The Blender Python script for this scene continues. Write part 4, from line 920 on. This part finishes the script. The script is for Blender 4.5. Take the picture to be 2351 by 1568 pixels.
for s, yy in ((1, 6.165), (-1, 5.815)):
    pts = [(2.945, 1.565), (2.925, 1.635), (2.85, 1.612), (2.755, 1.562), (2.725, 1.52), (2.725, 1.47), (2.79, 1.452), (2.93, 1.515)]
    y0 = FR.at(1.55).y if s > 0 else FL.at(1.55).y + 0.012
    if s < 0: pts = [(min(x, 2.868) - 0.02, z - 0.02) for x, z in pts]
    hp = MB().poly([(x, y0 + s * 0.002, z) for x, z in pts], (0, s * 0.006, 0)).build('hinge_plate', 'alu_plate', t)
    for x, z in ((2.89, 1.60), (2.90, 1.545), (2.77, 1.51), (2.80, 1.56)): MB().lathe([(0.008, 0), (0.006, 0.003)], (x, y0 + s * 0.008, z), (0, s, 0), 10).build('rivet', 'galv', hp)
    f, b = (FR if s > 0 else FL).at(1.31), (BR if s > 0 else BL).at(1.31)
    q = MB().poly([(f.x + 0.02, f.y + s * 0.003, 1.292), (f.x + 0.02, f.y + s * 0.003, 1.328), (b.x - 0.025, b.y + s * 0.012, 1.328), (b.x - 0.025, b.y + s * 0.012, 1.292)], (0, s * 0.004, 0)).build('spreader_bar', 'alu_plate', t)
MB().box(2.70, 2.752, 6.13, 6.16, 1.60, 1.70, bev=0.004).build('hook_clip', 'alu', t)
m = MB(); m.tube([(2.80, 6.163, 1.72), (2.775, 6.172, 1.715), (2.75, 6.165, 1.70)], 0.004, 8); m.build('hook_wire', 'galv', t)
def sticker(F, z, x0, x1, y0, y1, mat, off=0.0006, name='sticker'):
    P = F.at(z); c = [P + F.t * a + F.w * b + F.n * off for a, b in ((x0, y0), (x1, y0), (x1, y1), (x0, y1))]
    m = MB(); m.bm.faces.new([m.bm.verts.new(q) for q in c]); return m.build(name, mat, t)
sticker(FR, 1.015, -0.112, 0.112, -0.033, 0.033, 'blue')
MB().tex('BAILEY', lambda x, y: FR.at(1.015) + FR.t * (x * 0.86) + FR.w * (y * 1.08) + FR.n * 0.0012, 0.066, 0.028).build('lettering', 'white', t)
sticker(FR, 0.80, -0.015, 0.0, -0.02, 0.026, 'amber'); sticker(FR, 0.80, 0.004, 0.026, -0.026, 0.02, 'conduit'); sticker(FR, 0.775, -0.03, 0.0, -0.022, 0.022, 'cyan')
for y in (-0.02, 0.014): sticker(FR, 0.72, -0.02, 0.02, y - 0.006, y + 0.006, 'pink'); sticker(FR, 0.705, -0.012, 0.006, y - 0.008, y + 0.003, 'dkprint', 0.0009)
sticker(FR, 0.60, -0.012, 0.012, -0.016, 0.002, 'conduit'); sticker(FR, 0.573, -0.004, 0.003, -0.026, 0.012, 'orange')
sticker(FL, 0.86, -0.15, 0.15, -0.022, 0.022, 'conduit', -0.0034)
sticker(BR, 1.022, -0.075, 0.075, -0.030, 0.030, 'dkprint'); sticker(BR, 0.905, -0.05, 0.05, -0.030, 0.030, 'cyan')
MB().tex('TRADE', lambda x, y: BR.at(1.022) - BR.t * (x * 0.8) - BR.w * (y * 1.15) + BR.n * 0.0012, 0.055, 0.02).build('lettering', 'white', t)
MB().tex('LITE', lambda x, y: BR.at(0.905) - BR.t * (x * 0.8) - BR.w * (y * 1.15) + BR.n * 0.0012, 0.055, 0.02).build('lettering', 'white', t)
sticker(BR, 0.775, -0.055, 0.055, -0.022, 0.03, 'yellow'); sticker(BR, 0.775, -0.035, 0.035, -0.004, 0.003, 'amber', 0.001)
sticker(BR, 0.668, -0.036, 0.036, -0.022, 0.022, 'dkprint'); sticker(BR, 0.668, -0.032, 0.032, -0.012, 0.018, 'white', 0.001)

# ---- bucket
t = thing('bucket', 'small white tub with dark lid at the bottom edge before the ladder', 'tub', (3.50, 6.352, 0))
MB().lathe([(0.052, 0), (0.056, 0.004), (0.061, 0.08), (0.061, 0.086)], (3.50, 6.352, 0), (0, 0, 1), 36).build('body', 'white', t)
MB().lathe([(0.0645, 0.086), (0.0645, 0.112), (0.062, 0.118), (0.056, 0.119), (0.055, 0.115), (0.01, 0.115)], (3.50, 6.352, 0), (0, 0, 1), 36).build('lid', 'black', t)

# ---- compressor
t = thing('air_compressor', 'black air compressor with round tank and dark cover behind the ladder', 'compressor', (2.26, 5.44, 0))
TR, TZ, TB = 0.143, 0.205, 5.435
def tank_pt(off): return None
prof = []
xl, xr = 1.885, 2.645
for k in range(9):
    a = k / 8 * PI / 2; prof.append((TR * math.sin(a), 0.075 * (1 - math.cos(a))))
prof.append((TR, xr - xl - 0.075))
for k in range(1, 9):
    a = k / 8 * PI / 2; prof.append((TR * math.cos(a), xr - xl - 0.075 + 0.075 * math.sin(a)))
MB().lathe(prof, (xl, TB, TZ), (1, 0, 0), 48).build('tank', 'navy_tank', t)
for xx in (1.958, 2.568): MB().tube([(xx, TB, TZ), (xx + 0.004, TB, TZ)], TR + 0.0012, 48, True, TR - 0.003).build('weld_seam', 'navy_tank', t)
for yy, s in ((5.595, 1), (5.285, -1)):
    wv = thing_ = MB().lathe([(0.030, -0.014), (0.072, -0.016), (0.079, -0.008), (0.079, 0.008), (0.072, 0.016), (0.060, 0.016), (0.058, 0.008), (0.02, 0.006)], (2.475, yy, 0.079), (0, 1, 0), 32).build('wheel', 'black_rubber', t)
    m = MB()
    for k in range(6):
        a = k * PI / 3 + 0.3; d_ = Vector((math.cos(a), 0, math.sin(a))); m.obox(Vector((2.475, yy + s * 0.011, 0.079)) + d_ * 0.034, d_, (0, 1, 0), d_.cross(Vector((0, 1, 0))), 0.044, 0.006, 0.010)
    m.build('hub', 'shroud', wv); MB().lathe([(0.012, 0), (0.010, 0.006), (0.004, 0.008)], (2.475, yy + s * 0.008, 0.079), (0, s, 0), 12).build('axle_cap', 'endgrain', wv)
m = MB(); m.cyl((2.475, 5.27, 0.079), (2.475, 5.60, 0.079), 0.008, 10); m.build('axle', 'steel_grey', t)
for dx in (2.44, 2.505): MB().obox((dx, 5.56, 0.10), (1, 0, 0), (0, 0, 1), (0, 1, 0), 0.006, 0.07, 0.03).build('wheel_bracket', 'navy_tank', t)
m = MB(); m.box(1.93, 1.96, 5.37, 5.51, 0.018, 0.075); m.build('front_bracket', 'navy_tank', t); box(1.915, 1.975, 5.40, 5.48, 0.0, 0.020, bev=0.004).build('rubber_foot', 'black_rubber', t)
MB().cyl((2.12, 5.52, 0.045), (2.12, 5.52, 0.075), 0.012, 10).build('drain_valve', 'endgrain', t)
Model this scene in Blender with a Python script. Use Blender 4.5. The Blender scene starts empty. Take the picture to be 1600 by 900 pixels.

================================

Your task is to quote the listing above word for word.

The Blender Python script for this scene continues. Write part 4, from line 920 on. This part finishes the script. The script is for Blender 4.5. Take the picture to be 2351 by 1568 pixels.
for s, yy in ((1, 6.165), (-1, 5.815)):
    pts = [(2.945, 1.565), (2.925, 1.635), (2.85, 1.612), (2.755, 1.562), (2.725, 1.52), (2.725, 1.47), (2.79, 1.452), (2.93, 1.515)]
    y0 = FR.at(1.55).y if s > 0 else FL.at(1.55).y + 0.012
    if s < 0: pts = [(min(x, 2.868) - 0.02, z - 0.02) for x, z in pts]
    hp = MB().poly([(x, y0 + s * 0.002, z) for x, z in pts], (0, s * 0.006, 0)).build('hinge_plate', 'alu_plate', t)
    for x, z in ((2.89, 1.60), (2.90, 1.545), (2.77, 1.51), (2.80, 1.56)): MB().lathe([(0.008, 0), (0.006, 0.003)], (x, y0 + s * 0.008, z), (0, s, 0), 10).build('rivet', 'galv', hp)
    f, b = (FR if s > 0 else FL).at(1.31), (BR if s > 0 else BL).at(1.31)
    q = MB().poly([(f.x + 0.02, f.y + s * 0.003, 1.292), (f.x + 0.02, f.y + s * 0.003, 1.328), (b.x - 0.025, b.y + s * 0.012, 1.328), (b.x - 0.025, b.y + s * 0.012, 1.292)], (0, s * 0.004, 0)).build('spreader_bar', 'alu_plate', t)
MB().box(2.70, 2.752, 6.13, 6.16, 1.60, 1.70, bev=0.004).build('hook_clip', 'alu', t)
m = MB(); m.tube([(2.80, 6.163, 1.72), (2.775, 6.172, 1.715), (2.75, 6.165, 1.70)], 0.004, 8); m.build('hook_wire', 'galv', t)
def sticker(F, z, x0, x1, y0, y1, mat, off=0.0006, name='sticker'):
    P = F.at(z); c = [P + F.t * a + F.w * b + F.n * off for a, b in ((x0, y0), (x1, y0), (x1, y1), (x0, y1))]
    m = MB(); m.bm.faces.new([m.bm.verts.new(q) for q in c]); return m.build(name, mat, t)
sticker(FR, 1.015, -0.112, 0.112, -0.033, 0.033, 'blue')
MB().tex('BAILEY', lambda x, y: FR.at(1.015) + FR.t * (x * 0.86) + FR.w * (y * 1.08) + FR.n * 0.0012, 0.066, 0.028).build('lettering', 'white', t)
sticker(FR, 0.80, -0.015, 0.0, -0.02, 0.026, 'amber'); sticker(FR, 0.80, 0.004, 0.026, -0.026, 0.02, 'conduit'); sticker(FR, 0.775, -0.03, 0.0, -0.022, 0.022, 'cyan')
for y in (-0.02, 0.014): sticker(FR, 0.72, -0.02, 0.02, y - 0.006, y + 0.006, 'pink'); sticker(FR, 0.705, -0.012, 0.006, y - 0.008, y + 0.003, 'dkprint', 0.0009)
sticker(FR, 0.60, -0.012, 0.012, -0.016, 0.002, 'conduit'); sticker(FR, 0.573, -0.004, 0.003, -0.026, 0.012, 'orange')
sticker(FL, 0.86, -0.15, 0.15, -0.022, 0.022, 'conduit', -0.0034)
sticker(BR, 1.022, -0.075, 0.075, -0.030, 0.030, 'dkprint'); sticker(BR, 0.905, -0.05, 0.05, -0.030, 0.030, 'cyan')
MB().tex('TRADE', lambda x, y: BR.at(1.022) - BR.t * (x * 0.8) - BR.w * (y * 1.15) + BR.n * 0.0012, 0.055, 0.02).build('lettering', 'white', t)
MB().tex('LITE', lambda x, y: BR.at(0.905) - BR.t * (x * 0.8) - BR.w * (y * 1.15) + BR.n * 0.0012, 0.055, 0.02).build('lettering', 'white', t)
sticker(BR, 0.775, -0.055, 0.055, -0.022, 0.03, 'yellow'); sticker(BR, 0.775, -0.035, 0.035, -0.004, 0.003, 'amber', 0.001)
sticker(BR, 0.668, -0.036, 0.036, -0.022, 0.022, 'dkprint'); sticker(BR, 0.668, -0.032, 0.032, -0.012, 0.018, 'white', 0.001)

# ---- bucket
t = thing('bucket', 'small white tub with dark lid at the bottom edge before the ladder', 'tub', (3.50, 6.352, 0))
MB().lathe([(0.052, 0), (0.056, 0.004), (0.061, 0.08), (0.061, 0.086)], (3.50, 6.352, 0), (0, 0, 1), 36).build('body', 'white', t)
MB().lathe([(0.0645, 0.086), (0.0645, 0.112), (0.062, 0.118), (0.056, 0.119), (0.055, 0.115), (0.01, 0.115)], (3.50, 6.352, 0), (0, 0, 1), 36).build('lid', 'black', t)

# ---- compressor
t = thing('air_compressor', 'black air compressor with round tank and dark cover behind the ladder', 'compressor', (2.26, 5.44, 0))
TR, TZ, TB = 0.143, 0.205, 5.435
def tank_pt(off): return None
prof = []
xl, xr = 1.885, 2.645
for k in range(9):
    a = k / 8 * PI / 2; prof.append((TR * math.sin(a), 0.075 * (1 - math.cos(a))))
prof.append((TR, xr - xl - 0.075))
for k in range(1, 9):
    a = k / 8 * PI / 2; prof.append((TR * math.cos(a), xr - xl - 0.075 + 0.075 * math.sin(a)))
MB().lathe(prof, (xl, TB, TZ), (1, 0, 0), 48).build('tank', 'navy_tank', t)
for xx in (1.958, 2.568): MB().tube([(xx, TB, TZ), (xx + 0.004, TB, TZ)], TR + 0.0012, 48, True, TR - 0.003).build('weld_seam', 'navy_tank', t)
for yy, s in ((5.595, 1), (5.285, -1)):
    wv = thing_ = MB().lathe([(0.030, -0.014), (0.072, -0.016), (0.079, -0.008), (0.079, 0.008), (0.072, 0.016), (0.060, 0.016), (0.058, 0.008), (0.02, 0.006)], (2.475, yy, 0.079), (0, 1, 0), 32).build('wheel', 'black_rubber', t)
    m = MB()
    for k in range(6):
        a = k * PI / 3 + 0.3; d_ = Vector((math.cos(a), 0, math.sin(a))); m.obox(Vector((2.475, yy + s * 0.011, 0.079)) + d_ * 0.034, d_, (0, 1, 0), d_.cross(Vector((0, 1, 0))), 0.044, 0.006, 0.010)
    m.build('hub', 'shroud', wv); MB().lathe([(0.012, 0), (0.010, 0.006), (0.004, 0.008)], (2.475, yy + s * 0.008, 0.079), (0, s, 0), 12).build('axle_cap', 'endgrain', wv)
m = MB(); m.cyl((2.475, 5.27, 0.079), (2.475, 5.60, 0.079), 0.008, 10); m.build('axle', 'steel_grey', t)
for dx in (2.44, 2.505): MB().obox((dx, 5.56, 0.10), (1, 0, 0), (0, 0, 1), (0, 1, 0), 0.006, 0.07, 0.03).build('wheel_bracket', 'navy_tank', t)
m = MB(); m.box(1.93, 1.96, 5.37, 5.51, 0.018, 0.075); m.build('front_bracket', 'navy_tank', t); box(1.915, 1.975, 5.40, 5.48, 0.0, 0.020, bev=0.004).build('rubber_foot', 'black_rubber', t)
MB().cyl((2.12, 5.52, 0.045), (2.12, 5.52, 0.075), 0.012, 10).build('drain_valve', 'endgrain', t)
Model this scene in Blender with a Python script. Use Blender 4.5. The Blender scene starts empty. Take the picture to be 1600 by 900 pixels.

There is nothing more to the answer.